One of the worst aspects of the appalling mess that the Labour party has descended into is that hundreds of local councillors lost their seats. Labour does not run a single county council in the country. Millions of residents who depend on well run Labour councillors and hard working local councillors to represent them have been badly let down. 

Not withstanding the huge difficulties caused by the expenses scandal and the recession, Labour councillors went into the campaign under the leadership of Gordon Brown, a Labour party leader that they never had an opportunity to elect. The message to those councillors seeking re-election in 2010 – there are major local elections next year, including all London boroughs – is that we must unite under the leadership of Gordon Brown, who has just presided over the party’s worst election results since 1918.

The Labour party must never again choose a leader by coronation rather than election. When Tony Blair stood down as Labour leader in 2007, it did not seem to cross the minds of the supporters of Gordon Brown, potential leadership candidates and the PLP as a whole that councillors and party members should be given a say in who their next leader would be. Or if it did, they obviously didn’t think it was that important.

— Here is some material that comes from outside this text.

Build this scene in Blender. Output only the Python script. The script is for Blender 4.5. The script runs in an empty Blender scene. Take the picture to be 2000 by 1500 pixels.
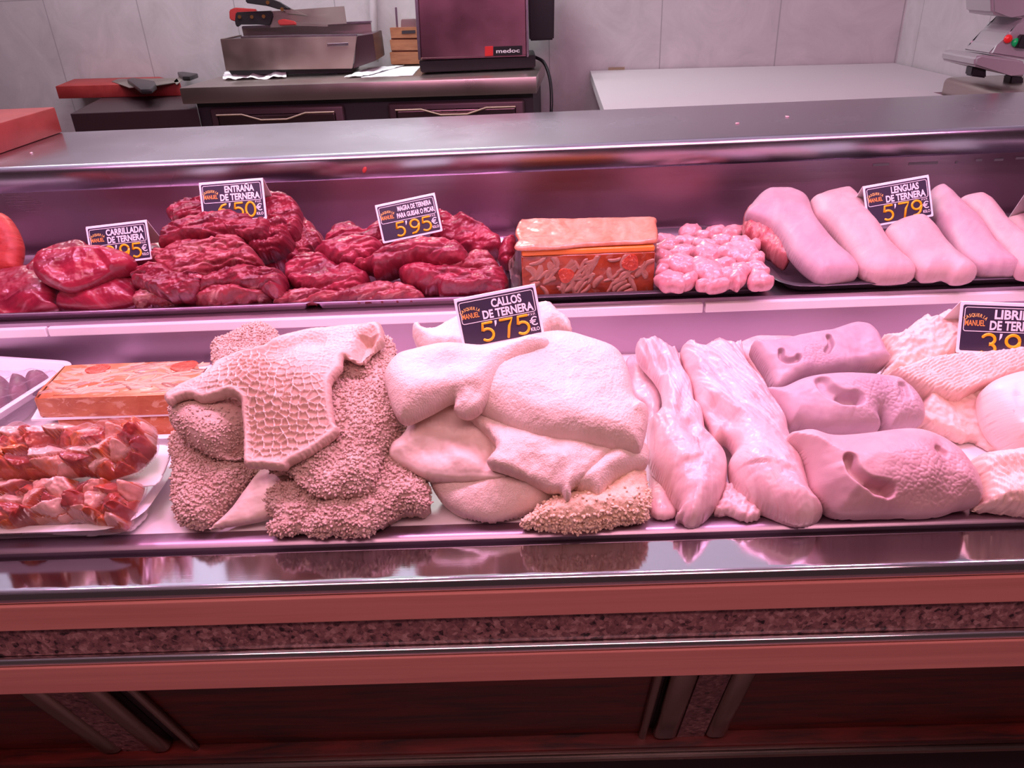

If Gordon Brown had been elected by the Labour movement, he would have had to set out his vision for the country and persuade councillors, trade unionists and party activists, as well as MPs, MEPs and Peers that he was the best person to lead the Labour party. When times are tough, we could all have rallied round Gordon Brown, knowing that we had chosen him to the lead the party. 

The rules for electing the leader and deputy leader of the Labour party must be changed to give councillors a greater role. It is odd that councillors receive ballot papers as party members, as trade unionists and as members of Socialist Societies such as the Fabians and the Christian Socialist Movement, but not as councillors. There can be no justification for giving unelected Peers a greater say in the election of our party leader than elected councillors.

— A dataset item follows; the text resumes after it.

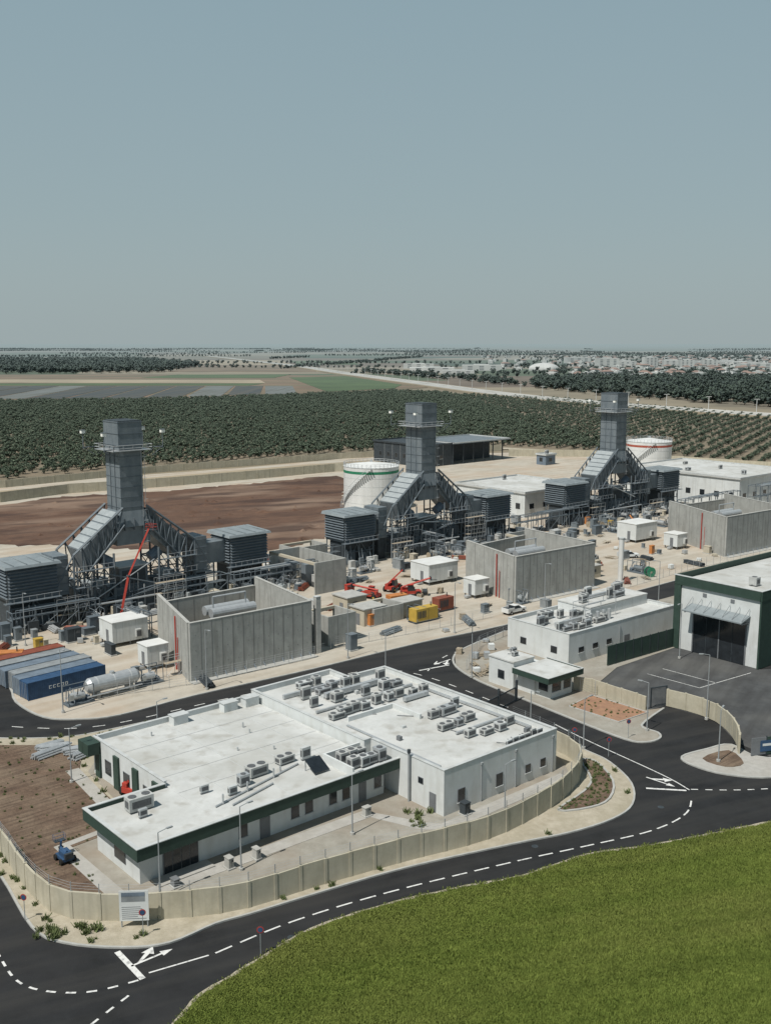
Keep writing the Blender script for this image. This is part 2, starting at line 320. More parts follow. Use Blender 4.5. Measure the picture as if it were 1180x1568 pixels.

The electoral college should be reformed to have a section for councillors, and candidates would be required to be nominated by specific number of councillors and council leaders. Councillors can be more dispassionate in their choices as unlike MPs, they are not dependent upon the patronage of the party leader for advancement in government or the PLP. 

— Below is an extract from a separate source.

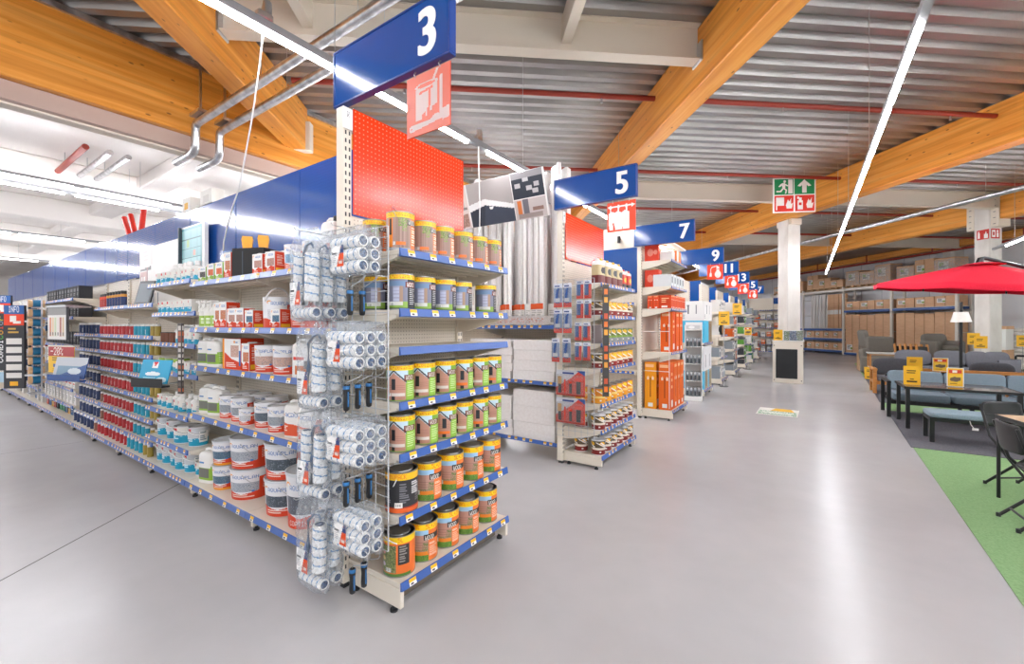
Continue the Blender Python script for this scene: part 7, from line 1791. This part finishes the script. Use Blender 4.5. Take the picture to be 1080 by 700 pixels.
for k in range(5):
    m = M(); m.box(-0.22, -0.02, 0.0, 0.22, 0.02, 0.95, BLACKP, 0.01); m2 = M()
    m3 = M(); m2.box(-0.275, -0.03, 0.35, -0.225, 0.03, 1.02, OAKW, 0.01); m3.box(0.225, -0.03, 0.35, 0.275, 0.03, 1.02, OAKW, 0.01)
    for mm in (m, m2, m3): mm.v = [tuple(Matrix.Rotation(-0.12, 3, 'X') @ Vector(q)) for q in mm.v]
    one('folded_chair', 'chair', f'folded black chair with wooden arms in a leaning row, {ORD[k]} from left', [part('panel', m), part('wooden_arm', m2), part('wooden_arm', m3)], loc=(2.62 + 0.11 * k, 18.6 - 0.12 * k, 0.0058), rz=0.9, group='folded chairs leaning in a row')
m = M()
for x in (-0.35, 0.35):
    for y in (-0.3, 0.3): m.box(x - .02, y - .02, 0, x + .02, y + .02, 0.74, OAKW if x < 0 else WHITE)
m.box(-0.4, -0.35, 0.74, 0.4, 0.35, 0.77, '#CFCCC8', 0.004); m2 = M(); m2.box(-0.36, -0.3, 0.3, 0.36, 0.3, 0.32, WHITE)
one('side_table', 'table', 'pale wooden table on the carpet before the taupe armchairs', [part('table_frame', m), part('lower_shelf', m2)], loc=(1.98, 17.35, 0.0058))
card((1.60, 16.6, 0.0118), 0.1, 0.3, 0.36, 'yellow price card on the floor by the carpet edge, first of two', lean=0.15); card((1.98, 16.55, 0.0118), 0.1, 0.3, 0.36, 'yellow price card on the floor by the carpet edge, second of two', lean=0.15)
card((1.99, 12.9, 0.60), 0, 0.26, 0.31, 'plain yellow price card on a stem before the wooden armchair', stem=0.588); card((2.42, 13.0, 0.61), 0, 0.25, 0.29, 'yellow price card with picture before the wooden sofa back', True, stem=0.598)
for x, y, z, l in ((4.05, 18.0, 1.05, 'yellow price card on a stem behind the grey lounge sofa, first of three'), (4.45, 18.2, 1.02, 'yellow price card on a stem behind the grey lounge sofa, second of three'), (3.95, 16.95, 0.98, 'yellow price card on a stem behind the grey lounge sofa, third of three'), (5.35, 19.2, 0.98, 'yellow price card on a stem in front of the white cushion stack')): card((x, y, z), 0, 0.26, 0.34, l, stem=z - 0.0075)
# lamp pole
m = M(); m.tube([(0, 0, 0.02), (0, 0, 2.2)], 0.035, 12, BLACK); b = M(); b.lathe([(0.24, 0), (0.24, 0.015), (0.05, 0.04), (0.035, 0.06)], 28, BLACK)
s_ = M(); s_.lathe([(0.2, 1.68), (0.135, 1.94)], 28, '#F1EDE6', closed_ends=False); s_.lathe([(0.133, 1.94), (0.198, 1.68)], 28, '#F6F2EA', closed_ends=False); s_.box(-0.135, -0.004, 1.9, 0.135, 0.004, 1.908, WHITE); s_.box(-0.004, -0.135, 1.9, 0.004, 0.135, 1.908, WHITE)
one('floor_lamp', 'lamp', 'tall black pole with small white lampshade behind the lounge sofa', [part('pole', m), part('base', b), part('lamp_shade', s_)], loc=(*CAMR(11.55, 11.05), 0.0125))

# ================================================================ pallet racking along the grey wall
RK = mat('rack_cream', '#E2DCD2', 0.45)
RP = 20.45
def rackbay(q0, q1, levels, label, right):
    """p = across the rack (0 at its front), local x runs along the wall away from the camera"""
    W = q1 - q0; ps = []
    for x in ([0.05, W + 0.06] if right else [0.05]):
        m = M()
        for y in (-0.05, -0.75): m.box(x - 0.05, y - 0.05, 0, x + 0.05, y + 0.05, 3.75, RK, 0.004)
        for z in (0.4, 1.3, 2.2, 3.1): m.box(x - 0.02, -0.7, z, x + 0.02, -0.1, z + 0.03, RK)
        ps.append(part('upright_frame', m))
    for z, col in levels:
        m = M(); m.box(0.102, -0.09, z - 0.13, W - 0.002, -0.02, z - 0.02, col, 0.003); m.box(0.102, -0.78, z - 0.13, W - 0.002, -0.71, z - 0.02, col, 0.003); ps.append(part('beam', m))
        d = M(); d.box(0.104, -0.70, z - 0.03, W - 0.004, -0.1, z, RK); ps.append(part('deck', d))
    x, y = B(RP, q0)
    return one('pallet_rack', 'rack', label, ps, loc=(x, y, 0), rz=PHI + PI / 2, group='cream pallet racking along the grey wall')
QS = [16.35, 19.2, 21.95, 24.85, 27.7]
RB = mat('rack_blue_beam', '#3A62A8', 0.4)
rackbay(QS[0], QS[1], [(0.16, RB), (2.46, RB), (3.66, RK)], 'pallet rack bay behind the red parasol', False)
rackbay(QS[1], QS[2], [(0.16, RB), (2.46, RB), (3.66, RK)], 'pallet rack bay of tall cartons left of the parasol tip', False)
rackbay(QS[2], QS[3], [(0.24, RB), (0.9, RB), (1.46, RB), (3.66, RK)], 'pallet rack bay holding leaning tubes by the end of the LED row', False)
rackbay(QS[3], QS[4], [(0.24, RB), (0.9, RB), (1.46, RB), (3.66, RK)], 'pallet rack bay half hidden behind the first column', True)
def RKF(q, z, yin): x, y = B(RP + yin, q); return (x, y, z)
RZ_ = PHI - PI / 2            # carton fronts (-y) look out of the rack
def cardboard(w, d, h, lab=True, name='storage_carton'):
    m = M(); m.box(-w / 2, -d / 2, 0, w / 2, d / 2, h, CARD, 0.006)
    t = M(); t.box(-0.03, -d / 2 - 0.001, 0.01, 0.03, -d / 2 - 0.0002, h - 0.01, '#B98A62'); ps = [part('carton', m), part('tape', t)]
    if lab:
        l = M(); c = Cv(10, 8, '#F0EEEA'); c.lines(0.1, 0.2, 0.9, 0.8, '#6E6E70', 3); c.r(0.7, 0.1, 0.95, 0.5, '#7FA83C'); l.plane_print(c, (-w * 0.4, -d / 2 - 0.0015, h * 0.06 if h > 1 else h * 0.35), (min(0.34, w * 0.4), 0, 0), (0, 0, min(0.3, h * 0.4)), PAPER); ps.append(part('label', l))
    return Proto(name, 'box', ps)
BIG, BIG2 = cardboard(0.855, 0.58, 2.05), cardboard(0.855, 0.58, 2.0, False); MID = cardboard(0.84, 0.58, 0.46); LOW = cardboard(0.6, 0.5, 0.4)
for bi in (0, 1):
    for k in range(3):
        q = QS[bi] + 0.56 + 0.875 * k; w_ = ('behind the parasol', 'left of the parasol tip')[bi]
        (BIG if k != 1 else BIG2).inst(RKF(q, 0.1605, 0.40), RZ_, f'man-high brown carton in the rack bay {w_}, {ORD[2 - k]} from left', 'tall brown cartons in the pallet racking')
        MID.inst(RKF(q, 2.4605, 0.40), RZ_, f'low brown carton on the middle level {w_}, {ORD[2 - k]} from left', 'low brown cartons on the middle rack level')
m = M()
for y in (-0.3, 0.0, 0.3): m.box(-0.42, y - 0.05, 0, 0.42, y + 0.05, 0.022, PALLETW); m.box(-0.42, y - 0.05, 0.022, -0.31, y + 0.05, 0.1, PALLETW); m.box(-0.07, y - 0.05, 0.022, 0.07, y + 0.05, 0.1, PALLETW); m.box(0.31, y - 0.05, 0.022, 0.42, y + 0.05, 0.1, PALLETW)
for k in range(5): m.box(-0.42 + k * 0.186, -0.35, 0.1, -0.325 + k * 0.186, 0.35, 0.122, PALLETW)
PAL = Proto('pallet', 'pallet', [part('pallet', m)])
def wrapped(h, seed):
    q = random.Random(seed); m = M(); m.box(-0.41, -0.33, 0, 0.41, 0.33, h, CARD, 0.008); l = M(); c = Cv(12, 10, '#EFEDE9'); c.r(0.1, 0.5, 0.5, 0.9, '#8FB84A'); c.lines(0.1, 0.1, 0.8, 0.45, '#8A8A8C', 3)
    l.plane_print(c, (-0.25, -0.3325, h * 0.35), (0.42, 0, 0), (0, 0, h * 0.45), PAPER)
    f = M(); f.box(-0.425, -0.345, 0.0, 0.425, 0.345, h * 0.94, FILM, 0.02)
    return Proto('wrapped_carton', 'box', [part('carton', m), part('label', l), part('stretch_film', f)])
WR = [wrapped(0.78, 1), wrapped(0.9, 2), wrapped(0.66, 3)]; PLN = [cardboard(0.84, 0.62, 0.6), cardboard(0.84, 0.62, 0.85), cardboard(0.86, 0.62, 0.42)]
for bi in range(4):
    for k in range(3):
        q = QS[bi] + 0.56 + 0.855 * k
        w_ = ('behind the parasol', 'left of the parasol tip', 'above the leaning tubes', 'behind the first column')[bi]
        PAL.inst(RKF(q, 3.6605, 0.40), RZ_, f'wooden pallet on top of the rack {w_}, {ORD[2 - k]} from left', 'pallets on top of the racking')
        pr = WR[(k + bi) % 3] if bi == 1 or (bi == 0 and k != 1) else PLN[(k + bi) % 3]
        pr.inst(RKF(q, 3.783, 0.40), RZ_, f'{"film-wrapped" if pr in WR else "brown"} carton atop the rack {w_}, {ORD[2 - k]} from left', 'cartons on pallets on top of the racking')
TUBW = Proto('long_tube', 'tube', [part('tube', M().tube([(0, 0, 0), (0, 0.05, 1.98)], 0.06, 14, '#E6E2DE'))]); TUBC = Proto('long_tube', 'tube', [part('tube', M().box(-0.07, -0.05, 0, 0.07, 0.05, 1.95, CARD, 0.006)), part('label', M().box(-0.072, -0.052, 0.8, 0.072, -0.051, 1.05, '#E9E6E1'))])
for k in range(16):
    q = QS[3] - 0.2 - 0.166 * k
    pr = TUBW if k < 8 else TUBC
    pr.inst(RKF(q, 1.4635, 0.3 + R.uniform(0, 0.1)), RZ_ + R.uniform(-.1, .1), f'{"white tube" if k < 8 else "narrow cardboard package"} standing upright in the rack, {ORD[k if k < 8 else k - 8]} from left', 'upright tubes in the pallet rack')
for k in range(4):
    for z, wz in ((0.2405, 'lowest'), (0.9005, 'second')): LOW.inst(RKF(QS[3] - 0.45 - 0.64 * k, z, 0.37), RZ_, f'small brown carton below the leaning tubes on the {wz} level, {ORD[k]} from left', 'small brown cartons below the tubes')
for k in range(4): LOW.inst(RKF(QS[4] - 0.45 - 0.64 * k, 0.2405, 0.37), RZ_, f'small brown carton low in the rack behind the first column, {ORD[k]} from left', 'small brown cartons below the tubes')
# stack of boxes and white cushions right of the second column
BX = cardboard(0.62, 0.6, 0.78, False); m = M(); c = Cv(16, 16, '#F0F0EE'); c.r(0.3, 0.3, 0.75, 0.75, '#3A4458'); c.r(0.4, 0.4, 0.65, 0.65, '#8A94A6')
x, y = 5.45, 21.7
BX.inst((x, y, 0.006), -0.55, 'brown carton at the bottom of the pair beside the white cushions', 'brown cartons beside the white cushions')
m.box(-0.3, -0.3, 0, 0.3, 0.3, 0.8, '#EFEDE9', 0.006); m.plane_print(c, (-0.3, -0.3012, 0.1), (0.6, 0, 0), (0, 0, 0.6)); t = M(); t.box(-0.31, -0.305, 0.7, 0.31, 0.31, 0.805, CARD)
one('printed_carton', 'box', 'white carton with dark square picture stacked beside the white cushions', [part('carton', m), part('carton_lid', t)], loc=(x, y, 0.788), rz=-0.55)
PAL.inst((6.35, 22.0, 0.006), -0.55, 'wooden pallet under the white cushion stack', 'pallets')
FC = Proto('white_cushion', 'cushion', [part('cushion', cush(0, 0, 0.07, 0.88, 0.7, 0.14, FOAM, e=0.3))])
for k in range(10): FC.inst((6.35 + R.uniform(-.02, .02), 22.0, 0.129 + k * 0.1405), -0.55 + R.uniform(-.05, .05), f'white cushion in the stack on a pallet, {ORD[9 - k]} from top', 'stacked white cushions')
m = M()
for x in (-0.5, 0.5):
    m.tube([(x, -0.3, 0), (x, 0.25, 0.78)], 0.014, 8, BLACK); m.tube([(x, 0.3, 0), (x, -0.25, 0.78)], 0.014, 8, BLACK); m.tube([(x, -0.28, 0.78), (x, 0.28, 0.78)], 0.014, 8, BLACK)
m.tube([(-0.5, 0.28, 0.79), (0.5, 0.28, 0.79)], 0.014, 8, BLACK); m.tube([(-0.5, -0.28, 0.79), (0.5, -0.28, 0.79)], 0.014, 8, BLACK); m.tube([(-0.5, 0, 0.4), (0.5, 0, 0.4)], 0.01, 8, BLACK)
one('trestle_frame', 'table', 'black folding trestle frame beyond the end of the lounge sofa', [part('trestle_frame', m)], loc=(5.1, 16.9, 0.0115), rz=-0.3)
# ================================================================ camera, world, view
cd = bpy.data.cameras.new('camera'); cd.sensor_width = 36; cd.lens = 453 / 1080 * 36; cd.shift_y = -6.5 / 1080; cd.clip_start = 0.05; cd.clip_end = 200
co = bpy.data.objects.new('camera', cd); COL.objects.link(co)
co.location = (0, 0, 1.6); co.rotation_euler = (PI / 2, 0, math.radians(34.38))
SC.camera = co
w = bpy.data.worlds.new('hall_light'); SC.world = w; w.use_nodes = True
bg = w.node_tree.nodes['Background']; bg.inputs['Color'].default_value = (0.98, 0.985, 1.0, 1); bg.inputs['Strength'].default_value = 0.7
SC.view_settings.view_transform = 'Standard'; SC.view_settings.look = 'None'; SC.view_settings.gamma = 1.0
SC.view_settings.use_curve_mapping = False
SC.view_settings.exposure = 0.7
SC.cycles.use_denoising = True
SC.cycles.max_bounces = 8; SC.cycles.transparent_max_bounces = 24; SC.cycles.sample_clamp_indirect = 6
for l, gs in LABELS.items():
    if len(gs) > 1: print('SAME LABEL', len(gs), l)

Such a change in the rules for electing the Labour party’s leader and deputy leader would give councillors a greater role in the Labour party, and would require senior MPs to engage more effectively with the party’s representatives in local government. The party would be more democratic and inclusive if the leader of Manchester City Council and members of his Labour Group could nominate candidates for leader and deputy leader, in the same way that Manchester’s four MPs can currently do so.